The same could certainty happen in FIRST. Is a two position pneumatic arm simpler than a motor powered one, if it requires you perform dozens of gripper iterations to make the most of the limited range? What about a two degree of freedom arm, which allows the use of a pinch claw, vs. a single degree of freedom arm that would require a roller claw for tube rotation. Can a mecanum, or even a swerve drive be simpler than a tank drive in the grand scheme of things, if they dramatically reduce the number of steps required in an autonomous mode, or allow the robot to square against objects it couldn't before? Is a turret worth it if it simplifies aiming code? Separate actuator for feeding balls to your shooter, or lots of time perfecting an incredibly finicky ball path that would theoretically allow you to do it with one? On the flip side, is a wheeled shooter with complex control algorithms for velocity control worth it, if the alternative is a mechanically complicated catapult?

Thoughts? How do you compare apples to oranges when it comes to simplicity, and lack thereof? How would you answer some of the questions above if they came up in your design process, and what other factors need to be considered to answer them? Do we tend to over-consider mechanical complexity in FIRST, because it is more visible, and for most teams, represents the bulk of the build effort? How do you explore the more subtle effects choosing to simplify one mechanism may have? Is the very idea of trying to quantify simplicity flawed? Should the essence of design simplicity instead be considered through other means? Am I just really overthinking all this?

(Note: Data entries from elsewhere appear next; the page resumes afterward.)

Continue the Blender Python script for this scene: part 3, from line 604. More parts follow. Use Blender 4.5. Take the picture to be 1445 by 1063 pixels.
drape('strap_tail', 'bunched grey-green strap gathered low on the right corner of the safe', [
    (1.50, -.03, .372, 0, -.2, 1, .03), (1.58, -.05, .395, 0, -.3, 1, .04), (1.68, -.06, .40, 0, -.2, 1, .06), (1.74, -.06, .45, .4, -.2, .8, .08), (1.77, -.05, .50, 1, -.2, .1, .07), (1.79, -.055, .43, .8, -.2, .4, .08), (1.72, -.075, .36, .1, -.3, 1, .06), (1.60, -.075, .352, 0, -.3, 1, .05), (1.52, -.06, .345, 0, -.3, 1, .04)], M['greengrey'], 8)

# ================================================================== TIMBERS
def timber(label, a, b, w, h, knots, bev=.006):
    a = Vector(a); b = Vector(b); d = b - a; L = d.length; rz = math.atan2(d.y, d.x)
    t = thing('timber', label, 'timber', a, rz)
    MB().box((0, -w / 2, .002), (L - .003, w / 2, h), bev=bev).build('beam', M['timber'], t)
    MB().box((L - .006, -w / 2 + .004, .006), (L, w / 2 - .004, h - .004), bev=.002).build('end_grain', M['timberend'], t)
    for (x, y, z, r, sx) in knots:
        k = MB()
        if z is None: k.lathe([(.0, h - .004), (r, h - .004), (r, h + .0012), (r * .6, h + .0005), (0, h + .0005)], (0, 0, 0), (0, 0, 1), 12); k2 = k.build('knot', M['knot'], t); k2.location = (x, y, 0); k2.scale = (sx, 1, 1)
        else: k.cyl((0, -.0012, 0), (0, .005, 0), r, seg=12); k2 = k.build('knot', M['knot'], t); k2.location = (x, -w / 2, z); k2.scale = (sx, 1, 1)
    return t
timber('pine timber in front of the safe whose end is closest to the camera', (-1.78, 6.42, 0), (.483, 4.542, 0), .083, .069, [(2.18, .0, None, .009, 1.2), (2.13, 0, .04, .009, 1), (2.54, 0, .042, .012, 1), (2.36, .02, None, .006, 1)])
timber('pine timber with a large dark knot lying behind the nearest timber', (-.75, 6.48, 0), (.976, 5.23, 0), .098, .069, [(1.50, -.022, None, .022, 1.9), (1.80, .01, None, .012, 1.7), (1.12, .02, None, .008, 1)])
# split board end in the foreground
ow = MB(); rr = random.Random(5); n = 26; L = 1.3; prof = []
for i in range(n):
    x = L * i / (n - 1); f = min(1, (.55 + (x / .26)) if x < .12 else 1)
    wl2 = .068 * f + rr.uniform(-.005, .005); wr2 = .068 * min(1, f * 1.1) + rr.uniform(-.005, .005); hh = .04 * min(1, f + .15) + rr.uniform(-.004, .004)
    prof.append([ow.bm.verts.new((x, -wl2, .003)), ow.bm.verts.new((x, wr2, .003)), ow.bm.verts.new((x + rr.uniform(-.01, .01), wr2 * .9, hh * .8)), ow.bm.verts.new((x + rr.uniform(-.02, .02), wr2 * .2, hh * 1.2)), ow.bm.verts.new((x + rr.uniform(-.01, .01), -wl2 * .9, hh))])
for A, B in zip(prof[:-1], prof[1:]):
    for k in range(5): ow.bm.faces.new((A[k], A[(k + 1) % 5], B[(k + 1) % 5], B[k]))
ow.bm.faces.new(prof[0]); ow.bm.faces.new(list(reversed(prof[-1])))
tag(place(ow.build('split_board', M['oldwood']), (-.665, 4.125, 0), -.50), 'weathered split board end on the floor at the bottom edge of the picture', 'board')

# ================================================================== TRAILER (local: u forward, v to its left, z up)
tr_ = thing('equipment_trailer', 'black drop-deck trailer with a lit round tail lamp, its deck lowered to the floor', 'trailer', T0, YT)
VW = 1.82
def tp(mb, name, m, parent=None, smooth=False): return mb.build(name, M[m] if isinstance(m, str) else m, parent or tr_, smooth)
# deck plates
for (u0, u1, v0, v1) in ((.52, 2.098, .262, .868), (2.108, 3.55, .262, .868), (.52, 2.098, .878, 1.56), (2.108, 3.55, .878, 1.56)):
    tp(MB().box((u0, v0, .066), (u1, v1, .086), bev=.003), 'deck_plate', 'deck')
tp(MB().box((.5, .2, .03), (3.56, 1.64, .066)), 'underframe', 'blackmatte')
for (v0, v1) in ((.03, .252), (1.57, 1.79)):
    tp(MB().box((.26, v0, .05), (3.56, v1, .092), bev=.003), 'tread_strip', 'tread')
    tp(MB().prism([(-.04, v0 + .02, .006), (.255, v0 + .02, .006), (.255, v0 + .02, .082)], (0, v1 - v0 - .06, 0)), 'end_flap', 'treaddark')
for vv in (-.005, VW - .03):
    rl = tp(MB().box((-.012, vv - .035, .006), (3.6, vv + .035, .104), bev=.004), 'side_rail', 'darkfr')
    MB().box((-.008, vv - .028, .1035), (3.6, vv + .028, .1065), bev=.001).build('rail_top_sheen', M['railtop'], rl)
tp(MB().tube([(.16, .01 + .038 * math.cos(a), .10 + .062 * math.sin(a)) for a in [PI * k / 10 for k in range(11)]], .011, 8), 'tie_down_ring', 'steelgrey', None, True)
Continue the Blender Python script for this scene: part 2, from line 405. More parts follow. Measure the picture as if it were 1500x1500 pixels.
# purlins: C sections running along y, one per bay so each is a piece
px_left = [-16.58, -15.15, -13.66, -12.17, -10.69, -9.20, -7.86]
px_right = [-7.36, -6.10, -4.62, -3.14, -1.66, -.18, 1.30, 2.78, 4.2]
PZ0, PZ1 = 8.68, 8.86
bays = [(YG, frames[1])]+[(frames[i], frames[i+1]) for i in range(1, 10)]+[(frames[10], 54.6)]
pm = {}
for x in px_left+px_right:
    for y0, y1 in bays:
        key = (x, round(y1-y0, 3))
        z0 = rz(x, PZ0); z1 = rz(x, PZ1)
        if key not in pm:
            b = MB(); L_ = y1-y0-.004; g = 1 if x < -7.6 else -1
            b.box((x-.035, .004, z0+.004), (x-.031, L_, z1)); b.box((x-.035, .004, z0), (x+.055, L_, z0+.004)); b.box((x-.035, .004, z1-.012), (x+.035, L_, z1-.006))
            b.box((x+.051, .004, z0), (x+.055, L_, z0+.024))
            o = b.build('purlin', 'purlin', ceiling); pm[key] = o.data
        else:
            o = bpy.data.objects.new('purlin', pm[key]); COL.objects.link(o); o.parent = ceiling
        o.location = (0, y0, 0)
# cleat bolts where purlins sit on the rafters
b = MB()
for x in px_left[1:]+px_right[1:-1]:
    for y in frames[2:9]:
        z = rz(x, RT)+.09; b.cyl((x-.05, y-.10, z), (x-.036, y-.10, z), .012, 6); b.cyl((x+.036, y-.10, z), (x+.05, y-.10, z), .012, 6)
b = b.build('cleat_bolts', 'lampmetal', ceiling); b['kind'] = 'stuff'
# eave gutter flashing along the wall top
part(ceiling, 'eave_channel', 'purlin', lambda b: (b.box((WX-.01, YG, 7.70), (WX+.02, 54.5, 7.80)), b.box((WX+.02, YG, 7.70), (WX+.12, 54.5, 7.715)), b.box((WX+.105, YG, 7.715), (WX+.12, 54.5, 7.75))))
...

In particular, I'd love to hear any stories you have about things "done in the name of simplicity" that didn't pay off because they created complexity elsewhere, or systems which appear complex at first glance which actually serve to dramatically simplify things. Or fantastic examples of getting the balance right, and the thought process in regard to some of these issues that went into some of the most successful simple/elegant robots in FIRST.